Q. He ended up fleeing through the roof of a house when he was surrounded.
A. He was in that house for 15 or 20 days. That house had a front that overlooked a ravine in the Los Olivos district [of Medellín]. It had a rear window and a side window. It’s very silly to think that there could have been an escape plan in place… surrounding that house was very easy. The only thing that could have saved him was to not be detected. But once detected, there was no way to escape. They surrounded him quickly.
Q. Several people claim to have given Pablo the final shot.
A. Hugo Aguilar, the paramilitary who later became governor of [the region of] Santander, says it was him. But [the drug lord] Don Berna says that Aguilar wasn’t there at the time, that he had gone off to lunch. Don Berna says that it was a cousin of his who they call Semilla (“seed”). General Naranjo, meanwhile, attributes the shot to a relatively anonymous patrolman. It’s not known with certainty.
Q. Do you give any weight to the family’s version? They say that it was actually Escobar who killed himself, with a shot behind the ear.
A. No, the director [of forensics] at the time said that the wounds didn’t have the characteristics that a bullet mark leaves in the case of a suicide.
Q. You interviewed the person who performed the thanatopraxy (preparing, arranging, and applying makeup to the deceased).

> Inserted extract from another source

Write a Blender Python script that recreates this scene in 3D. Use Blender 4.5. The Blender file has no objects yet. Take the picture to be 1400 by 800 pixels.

A. The man was very nervous. He thought the corpse was going to rise again. He says that he blocked [the corpse’s] ears and orifices. He talks about how astonished he was at the clothes that Doña Hermilda brought [Escobar] to say goodbye to him: a pair of jeans, a T-shirt that was too small for him, no shoes. The mother said that she buried him like that because he had been a humble person. Later, in Jardines de Monte Sacro, where he is buried, a massive wave of people carried the coffin.
Q. The family lost control of the body.
A. Totally. The son and wife were there, but they were too afraid and left. They buried [Escobar] in a small grave at ground level, a very basic one, without many luxuries.
Q. Will the Escobar myth one day become extinct?
A. I don’t think so. The man will endure in the world of legends.